10 AI Stocks on Investors’ Radar In January 2025

2. Microsoft Corp (NASDAQ:MSFT)

Number of Hedge Fund Investors: 279

Ben Bajarin from Creative Strategies said while talking to Schwab Network in a latest program that it will take time for Microsoft (MSFT) to see traction of its AI products in the enterprise space.

“Microsoft Corp (NASDAQ:MSFT) play is really at the edge; it’s really around co-pilot. You know, you’ve got an Enterprise play for co-pilot, and you’ve got a consumer play that comes with, you know, some with Windows, some as well with a Windows subscription. It’s hard right now when we talk about software and the broader Spectrum for AI adoption. We’re not seeing Enterprises, for example, just deploy at scale yet across their Enterprises. So, you see a range of surveys from any number of CIO and CTO surveys saying that they have plans to roll out co-pilot. Those are still in just project mode. Once they start to roll these things out, we’ll really see if a big portion of that Enterprise starts to add those fees for co-pilot to their Microsoft Corp (NASDAQ:MSFT) 365 subscriptions. You’re going to see that, right? That’s going to come out in numbers. So, I think it’s a wait-and-see but optimistic play.”
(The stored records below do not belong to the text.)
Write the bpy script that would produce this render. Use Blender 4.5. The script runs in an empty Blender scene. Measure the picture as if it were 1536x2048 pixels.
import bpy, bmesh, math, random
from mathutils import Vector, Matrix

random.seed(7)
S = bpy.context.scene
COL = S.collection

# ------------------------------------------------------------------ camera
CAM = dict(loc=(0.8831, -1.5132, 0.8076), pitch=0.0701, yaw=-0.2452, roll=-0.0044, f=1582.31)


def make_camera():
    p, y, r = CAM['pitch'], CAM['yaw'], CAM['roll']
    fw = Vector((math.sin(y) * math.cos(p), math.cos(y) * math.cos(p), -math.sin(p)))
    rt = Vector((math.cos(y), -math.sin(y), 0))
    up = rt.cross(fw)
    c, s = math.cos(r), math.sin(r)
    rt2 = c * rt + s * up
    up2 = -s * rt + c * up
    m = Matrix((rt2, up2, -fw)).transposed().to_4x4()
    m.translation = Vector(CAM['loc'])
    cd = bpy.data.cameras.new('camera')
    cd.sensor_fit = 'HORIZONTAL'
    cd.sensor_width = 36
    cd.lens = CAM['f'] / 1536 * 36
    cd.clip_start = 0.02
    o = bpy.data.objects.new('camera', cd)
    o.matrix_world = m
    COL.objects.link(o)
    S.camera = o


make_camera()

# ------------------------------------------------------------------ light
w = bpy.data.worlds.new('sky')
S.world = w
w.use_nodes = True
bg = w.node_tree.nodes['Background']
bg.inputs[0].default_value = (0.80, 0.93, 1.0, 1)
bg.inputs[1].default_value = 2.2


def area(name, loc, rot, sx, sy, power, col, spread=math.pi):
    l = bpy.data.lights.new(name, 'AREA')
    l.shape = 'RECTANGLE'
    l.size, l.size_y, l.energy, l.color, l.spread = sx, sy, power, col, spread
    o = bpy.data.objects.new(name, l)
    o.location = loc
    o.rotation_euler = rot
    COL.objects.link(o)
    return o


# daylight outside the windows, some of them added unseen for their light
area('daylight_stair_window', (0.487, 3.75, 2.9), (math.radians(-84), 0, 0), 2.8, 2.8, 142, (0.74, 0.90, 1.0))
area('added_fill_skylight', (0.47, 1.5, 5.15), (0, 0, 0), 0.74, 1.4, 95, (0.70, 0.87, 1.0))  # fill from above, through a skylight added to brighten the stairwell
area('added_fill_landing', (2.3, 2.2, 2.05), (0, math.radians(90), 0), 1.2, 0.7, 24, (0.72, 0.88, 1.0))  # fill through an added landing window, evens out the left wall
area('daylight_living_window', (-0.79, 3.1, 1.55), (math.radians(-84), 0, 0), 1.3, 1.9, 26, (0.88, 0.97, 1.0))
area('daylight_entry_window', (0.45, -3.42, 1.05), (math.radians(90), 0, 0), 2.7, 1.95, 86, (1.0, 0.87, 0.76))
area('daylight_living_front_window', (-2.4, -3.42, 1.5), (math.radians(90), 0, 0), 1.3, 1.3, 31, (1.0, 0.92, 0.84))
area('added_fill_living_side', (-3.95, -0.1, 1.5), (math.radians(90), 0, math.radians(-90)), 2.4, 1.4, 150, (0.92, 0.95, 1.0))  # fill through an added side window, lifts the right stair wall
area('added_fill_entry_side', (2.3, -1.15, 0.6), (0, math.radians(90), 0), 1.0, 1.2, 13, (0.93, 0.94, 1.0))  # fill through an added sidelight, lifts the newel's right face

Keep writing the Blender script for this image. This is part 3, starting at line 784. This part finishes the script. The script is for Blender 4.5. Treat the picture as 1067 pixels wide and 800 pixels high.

RiverPark Large Growth Fund stated the following regarding Microsoft Corporation (NASDAQ:MSFT) in its Q3 2024 investor letter:

“Microsoft Corporation (NASDAQ:MSFT): MSFT was a top detractor in the third quarter following a fiscal fourth quarter earnings report that featured inline operating metrics but mixed guidance. Positively, the company reported strong revenue (+15%) and earnings growth (+10%), powered by Azure (+30%), and operating margins of 43%. Guidance however calls for lower than expected fiscal first quarter Azure revenue as infrastructure constraints limit growth, and higher capital expenditures throughout the company’s fiscal 2025 to alleviate these constraints. The company expects growth to reaccelerate in the back half of fiscal 2025 as more AI capacity comes online.

Cloud-based services have become the company’s largest revenue and earnings producer. The company’s Azure platform alone has the potential to grow to more than $200 billion in annual revenue over the next decade. Overall, we believe that the company will continue to deliver double-digit revenue and EPS growth and generate an enormous amount of free cash flow to return to shareholders and use for acquisitions.”